§ What the task asks
Quote the whole listing exactly. Leave the pictures out of your copy.

§ Excerpted data
• • •
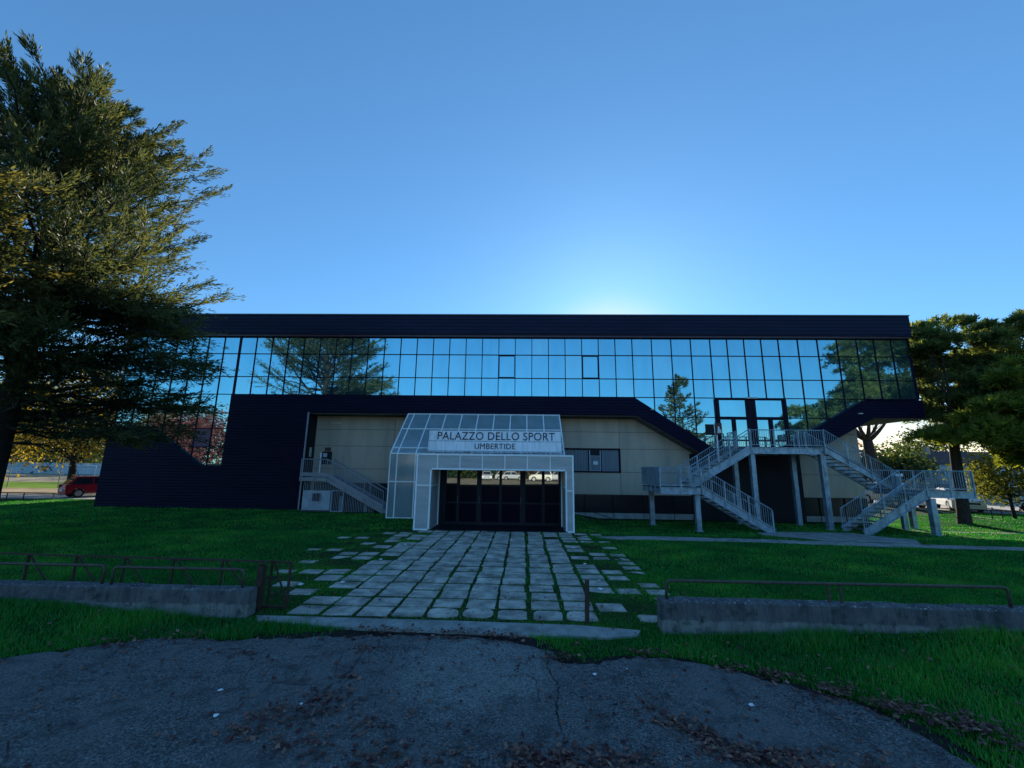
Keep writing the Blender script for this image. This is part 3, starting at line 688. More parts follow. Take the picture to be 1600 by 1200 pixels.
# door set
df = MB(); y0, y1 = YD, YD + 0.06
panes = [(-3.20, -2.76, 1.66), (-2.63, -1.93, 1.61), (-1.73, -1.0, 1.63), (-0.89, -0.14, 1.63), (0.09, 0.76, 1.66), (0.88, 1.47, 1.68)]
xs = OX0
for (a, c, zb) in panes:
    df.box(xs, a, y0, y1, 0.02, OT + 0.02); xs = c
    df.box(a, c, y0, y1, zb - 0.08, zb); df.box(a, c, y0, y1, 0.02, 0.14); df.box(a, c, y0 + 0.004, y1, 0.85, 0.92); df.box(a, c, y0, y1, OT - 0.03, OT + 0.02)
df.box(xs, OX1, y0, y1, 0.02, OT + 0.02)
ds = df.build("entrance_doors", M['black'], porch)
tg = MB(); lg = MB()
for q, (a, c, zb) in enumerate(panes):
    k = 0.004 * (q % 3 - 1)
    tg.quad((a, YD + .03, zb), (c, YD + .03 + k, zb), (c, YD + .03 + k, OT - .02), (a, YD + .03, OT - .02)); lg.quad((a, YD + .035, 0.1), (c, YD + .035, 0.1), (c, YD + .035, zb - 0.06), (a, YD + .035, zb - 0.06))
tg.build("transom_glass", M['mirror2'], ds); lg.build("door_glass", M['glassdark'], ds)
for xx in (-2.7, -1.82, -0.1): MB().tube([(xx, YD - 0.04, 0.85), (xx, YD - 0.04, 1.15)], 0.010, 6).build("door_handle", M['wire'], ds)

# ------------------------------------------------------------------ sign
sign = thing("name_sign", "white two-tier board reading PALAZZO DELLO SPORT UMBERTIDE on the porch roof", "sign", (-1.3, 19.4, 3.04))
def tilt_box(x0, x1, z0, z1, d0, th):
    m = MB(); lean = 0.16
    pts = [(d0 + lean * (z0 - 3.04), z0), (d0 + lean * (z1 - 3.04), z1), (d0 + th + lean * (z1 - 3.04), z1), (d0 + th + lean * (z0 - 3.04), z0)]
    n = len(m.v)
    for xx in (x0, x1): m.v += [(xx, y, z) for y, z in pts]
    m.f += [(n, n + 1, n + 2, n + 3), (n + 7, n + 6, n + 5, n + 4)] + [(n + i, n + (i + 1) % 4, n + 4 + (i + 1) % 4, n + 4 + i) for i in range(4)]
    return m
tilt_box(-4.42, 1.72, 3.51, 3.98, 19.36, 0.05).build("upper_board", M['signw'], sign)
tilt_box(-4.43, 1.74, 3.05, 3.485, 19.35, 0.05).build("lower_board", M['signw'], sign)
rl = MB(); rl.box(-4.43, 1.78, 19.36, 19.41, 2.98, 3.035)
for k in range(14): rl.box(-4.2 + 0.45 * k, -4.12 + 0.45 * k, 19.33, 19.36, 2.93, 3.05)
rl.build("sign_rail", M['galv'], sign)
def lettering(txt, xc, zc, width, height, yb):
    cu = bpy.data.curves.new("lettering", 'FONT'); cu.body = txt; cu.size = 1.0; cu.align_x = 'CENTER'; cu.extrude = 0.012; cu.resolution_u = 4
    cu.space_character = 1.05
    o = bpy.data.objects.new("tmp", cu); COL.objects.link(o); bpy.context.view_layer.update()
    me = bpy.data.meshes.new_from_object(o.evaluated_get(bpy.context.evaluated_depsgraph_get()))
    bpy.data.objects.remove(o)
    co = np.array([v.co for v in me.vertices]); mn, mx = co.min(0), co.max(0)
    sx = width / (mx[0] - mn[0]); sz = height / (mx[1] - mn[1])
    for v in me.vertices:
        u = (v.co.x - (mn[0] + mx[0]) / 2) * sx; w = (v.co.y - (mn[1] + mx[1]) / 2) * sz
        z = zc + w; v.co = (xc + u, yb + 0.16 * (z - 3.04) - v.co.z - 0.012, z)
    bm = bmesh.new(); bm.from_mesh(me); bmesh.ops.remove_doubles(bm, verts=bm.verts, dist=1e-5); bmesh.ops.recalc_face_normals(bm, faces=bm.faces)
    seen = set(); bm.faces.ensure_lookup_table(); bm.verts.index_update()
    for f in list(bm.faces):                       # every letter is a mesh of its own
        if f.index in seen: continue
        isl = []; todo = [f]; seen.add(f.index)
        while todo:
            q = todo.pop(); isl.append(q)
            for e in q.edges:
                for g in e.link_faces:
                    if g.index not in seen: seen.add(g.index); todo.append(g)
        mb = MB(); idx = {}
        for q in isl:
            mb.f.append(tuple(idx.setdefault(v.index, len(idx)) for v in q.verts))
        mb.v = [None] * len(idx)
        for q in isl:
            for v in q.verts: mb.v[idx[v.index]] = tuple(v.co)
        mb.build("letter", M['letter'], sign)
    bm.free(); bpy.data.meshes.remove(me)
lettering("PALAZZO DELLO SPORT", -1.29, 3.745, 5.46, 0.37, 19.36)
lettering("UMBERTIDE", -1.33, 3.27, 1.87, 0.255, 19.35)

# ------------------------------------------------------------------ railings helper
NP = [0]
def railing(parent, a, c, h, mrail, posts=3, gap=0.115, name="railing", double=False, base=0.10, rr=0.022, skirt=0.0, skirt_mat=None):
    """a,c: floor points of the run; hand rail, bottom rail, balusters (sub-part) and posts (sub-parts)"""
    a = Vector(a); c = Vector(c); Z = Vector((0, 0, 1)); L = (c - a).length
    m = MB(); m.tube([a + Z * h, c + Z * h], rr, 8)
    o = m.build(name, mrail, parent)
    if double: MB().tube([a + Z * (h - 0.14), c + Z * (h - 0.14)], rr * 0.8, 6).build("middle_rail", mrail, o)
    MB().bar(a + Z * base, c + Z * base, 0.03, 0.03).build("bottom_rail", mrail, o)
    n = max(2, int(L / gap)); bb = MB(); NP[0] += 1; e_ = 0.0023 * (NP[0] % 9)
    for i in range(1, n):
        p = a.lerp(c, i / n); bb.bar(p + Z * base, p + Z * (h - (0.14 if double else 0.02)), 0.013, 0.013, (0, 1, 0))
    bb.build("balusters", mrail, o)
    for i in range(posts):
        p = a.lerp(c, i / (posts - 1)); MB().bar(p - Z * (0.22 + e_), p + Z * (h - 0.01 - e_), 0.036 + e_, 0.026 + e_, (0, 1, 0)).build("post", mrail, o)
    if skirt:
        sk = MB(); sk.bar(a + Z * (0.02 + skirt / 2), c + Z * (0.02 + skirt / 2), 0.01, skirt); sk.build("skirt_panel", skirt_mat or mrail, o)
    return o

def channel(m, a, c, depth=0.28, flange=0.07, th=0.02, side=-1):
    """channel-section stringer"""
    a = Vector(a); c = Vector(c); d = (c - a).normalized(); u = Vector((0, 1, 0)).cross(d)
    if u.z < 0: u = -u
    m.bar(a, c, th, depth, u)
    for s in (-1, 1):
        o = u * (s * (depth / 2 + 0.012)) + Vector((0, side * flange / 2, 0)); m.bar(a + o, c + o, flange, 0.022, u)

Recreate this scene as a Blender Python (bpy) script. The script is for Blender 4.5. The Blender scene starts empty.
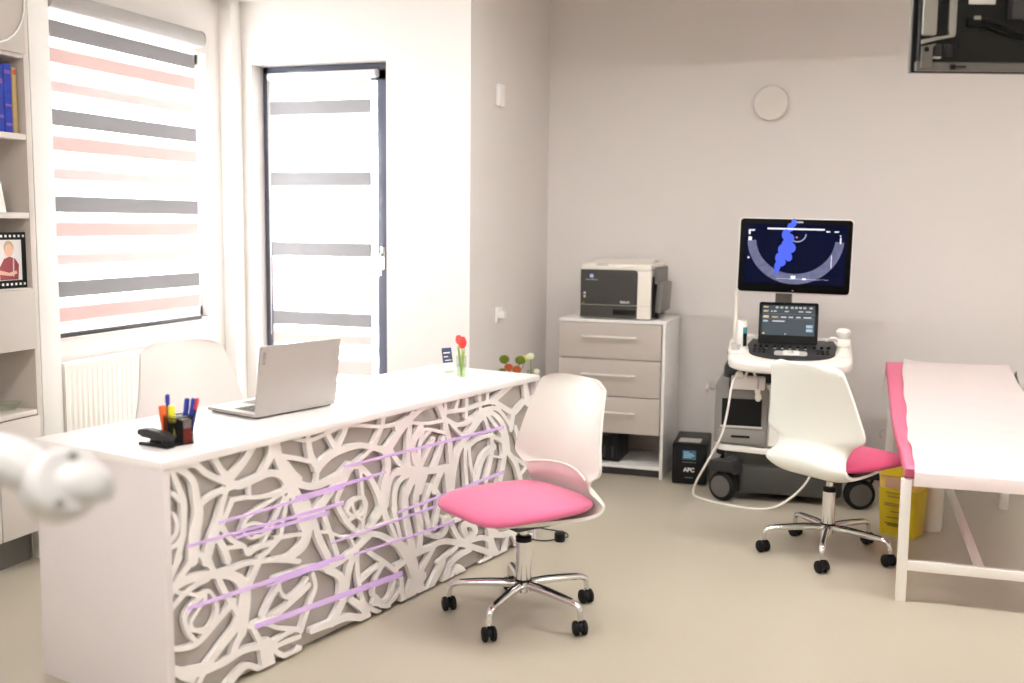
• • •
§ Answer to this task
Keep writing the Blender script for this image. This is part 3, starting at line 688. More parts follow. Take the picture to be 1600 by 1200 pixels.
# door set
df = MB(); y0, y1 = YD, YD + 0.06
panes = [(-3.20, -2.76, 1.66), (-2.63, -1.93, 1.61), (-1.73, -1.0, 1.63), (-0.89, -0.14, 1.63), (0.09, 0.76, 1.66), (0.88, 1.47, 1.68)]
xs = OX0
for (a, c, zb) in panes:
    df.box(xs, a, y0, y1, 0.02, OT + 0.02); xs = c
    df.box(a, c, y0, y1, zb - 0.08, zb); df.box(a, c, y0, y1, 0.02, 0.14); df.box(a, c, y0 + 0.004, y1, 0.85, 0.92); df.box(a, c, y0, y1, OT - 0.03, OT + 0.02)
df.box(xs, OX1, y0, y1, 0.02, OT + 0.02)
ds = df.build("entrance_doors", M['black'], porch)
tg = MB(); lg = MB()
for q, (a, c, zb) in enumerate(panes):
    k = 0.004 * (q % 3 - 1)
    tg.quad((a, YD + .03, zb), (c, YD + .03 + k, zb), (c, YD + .03 + k, OT - .02), (a, YD + .03, OT - .02)); lg.quad((a, YD + .035, 0.1), (c, YD + .035, 0.1), (c, YD + .035, zb - 0.06), (a, YD + .035, zb - 0.06))
tg.build("transom_glass", M['mirror2'], ds); lg.build("door_glass", M['glassdark'], ds)
for xx in (-2.7, -1.82, -0.1): MB().tube([(xx, YD - 0.04, 0.85), (xx, YD - 0.04, 1.15)], 0.010, 6).build("door_handle", M['wire'], ds)

# ------------------------------------------------------------------ sign
sign = thing("name_sign", "white two-tier board reading PALAZZO DELLO SPORT UMBERTIDE on the porch roof", "sign", (-1.3, 19.4, 3.04))
def tilt_box(x0, x1, z0, z1, d0, th):
    m = MB(); lean = 0.16
    pts = [(d0 + lean * (z0 - 3.04), z0), (d0 + lean * (z1 - 3.04), z1), (d0 + th + lean * (z1 - 3.04), z1), (d0 + th + lean * (z0 - 3.04), z0)]
    n = len(m.v)
    for xx in (x0, x1): m.v += [(xx, y, z) for y, z in pts]
    m.f += [(n, n + 1, n + 2, n + 3), (n + 7, n + 6, n + 5, n + 4)] + [(n + i, n + (i + 1) % 4, n + 4 + (i + 1) % 4, n + 4 + i) for i in range(4)]
    return m
tilt_box(-4.42, 1.72, 3.51, 3.98, 19.36, 0.05).build("upper_board", M['signw'], sign)
tilt_box(-4.43, 1.74, 3.05, 3.485, 19.35, 0.05).build("lower_board", M['signw'], sign)
rl = MB(); rl.box(-4.43, 1.78, 19.36, 19.41, 2.98, 3.035)
for k in range(14): rl.box(-4.2 + 0.45 * k, -4.12 + 0.45 * k, 19.33, 19.36, 2.93, 3.05)
rl.build("sign_rail", M['galv'], sign)
def lettering(txt, xc, zc, width, height, yb):
    cu = bpy.data.curves.new("lettering", 'FONT'); cu.body = txt; cu.size = 1.0; cu.align_x = 'CENTER'; cu.extrude = 0.012; cu.resolution_u = 4
    cu.space_character = 1.05
    o = bpy.data.objects.new("tmp", cu); COL.objects.link(o); bpy.context.view_layer.update()
    me = bpy.data.meshes.new_from_object(o.evaluated_get(bpy.context.evaluated_depsgraph_get()))
    bpy.data.objects.remove(o)
    co = np.array([v.co for v in me.vertices]); mn, mx = co.min(0), co.max(0)
    sx = width / (mx[0] - mn[0]); sz = height / (mx[1] - mn[1])
    for v in me.vertices:
        u = (v.co.x - (mn[0] + mx[0]) / 2) * sx; w = (v.co.y - (mn[1] + mx[1]) / 2) * sz
        z = zc + w; v.co = (xc + u, yb + 0.16 * (z - 3.04) - v.co.z - 0.012, z)
    bm = bmesh.new(); bm.from_mesh(me); bmesh.ops.remove_doubles(bm, verts=bm.verts, dist=1e-5); bmesh.ops.recalc_face_normals(bm, faces=bm.faces)
    seen = set(); bm.faces.ensure_lookup_table(); bm.verts.index_update()
    for f in list(bm.faces):                       # every letter is a mesh of its own
        if f.index in seen: continue
        isl = []; todo = [f]; seen.add(f.index)
        while todo:
            q = todo.pop(); isl.append(q)
            for e in q.edges:
                for g in e.link_faces:
                    if g.index not in seen: seen.add(g.index); todo.append(g)
        mb = MB(); idx = {}
        for q in isl:
            mb.f.append(tuple(idx.setdefault(v.index, len(idx)) for v in q.verts))
        mb.v = [None] * len(idx)
        for q in isl:
            for v in q.verts: mb.v[idx[v.index]] = tuple(v.co)
        mb.build("letter", M['letter'], sign)
    bm.free(); bpy.data.meshes.remove(me)
lettering("PALAZZO DELLO SPORT", -1.29, 3.745, 5.46, 0.37, 19.36)
lettering("UMBERTIDE", -1.33, 3.27, 1.87, 0.255, 19.35)

# ------------------------------------------------------------------ railings helper
NP = [0]
def railing(parent, a, c, h, mrail, posts=3, gap=0.115, name="railing", double=False, base=0.10, rr=0.022, skirt=0.0, skirt_mat=None):
    """a,c: floor points of the run; hand rail, bottom rail, balusters (sub-part) and posts (sub-parts)"""
    a = Vector(a); c = Vector(c); Z = Vector((0, 0, 1)); L = (c - a).length
    m = MB(); m.tube([a + Z * h, c + Z * h], rr, 8)
    o = m.build(name, mrail, parent)
    if double: MB().tube([a + Z * (h - 0.14), c + Z * (h - 0.14)], rr * 0.8, 6).build("middle_rail", mrail, o)
    MB().bar(a + Z * base, c + Z * base, 0.03, 0.03).build("bottom_rail", mrail, o)
    n = max(2, int(L / gap)); bb = MB(); NP[0] += 1; e_ = 0.0023 * (NP[0] % 9)
    for i in range(1, n):
        p = a.lerp(c, i / n); bb.bar(p + Z * base, p + Z * (h - (0.14 if double else 0.02)), 0.013, 0.013, (0, 1, 0))
    bb.build("balusters", mrail, o)
    for i in range(posts):
        p = a.lerp(c, i / (posts - 1)); MB().bar(p - Z * (0.22 + e_), p + Z * (h - 0.01 - e_), 0.036 + e_, 0.026 + e_, (0, 1, 0)).build("post", mrail, o)
    if skirt:
        sk = MB(); sk.bar(a + Z * (0.02 + skirt / 2), c + Z * (0.02 + skirt / 2), 0.01, skirt); sk.build("skirt_panel", skirt_mat or mrail, o)
    return o

def channel(m, a, c, depth=0.28, flange=0.07, th=0.02, side=-1):
    """channel-section stringer"""
    a = Vector(a); c = Vector(c); d = (c - a).normalized(); u = Vector((0, 1, 0)).cross(d)
    if u.z < 0: u = -u
    m.bar(a, c, th, depth, u)
    for s in (-1, 1):
        o = u * (s * (depth / 2 + 0.012)) + Vector((0, side * flange / 2, 0)); m.bar(a + o, c + o, flange, 0.022, u)

Recreate this scene as a Blender Python (bpy) script. The script is for Blender 4.5. The Blender scene starts empty.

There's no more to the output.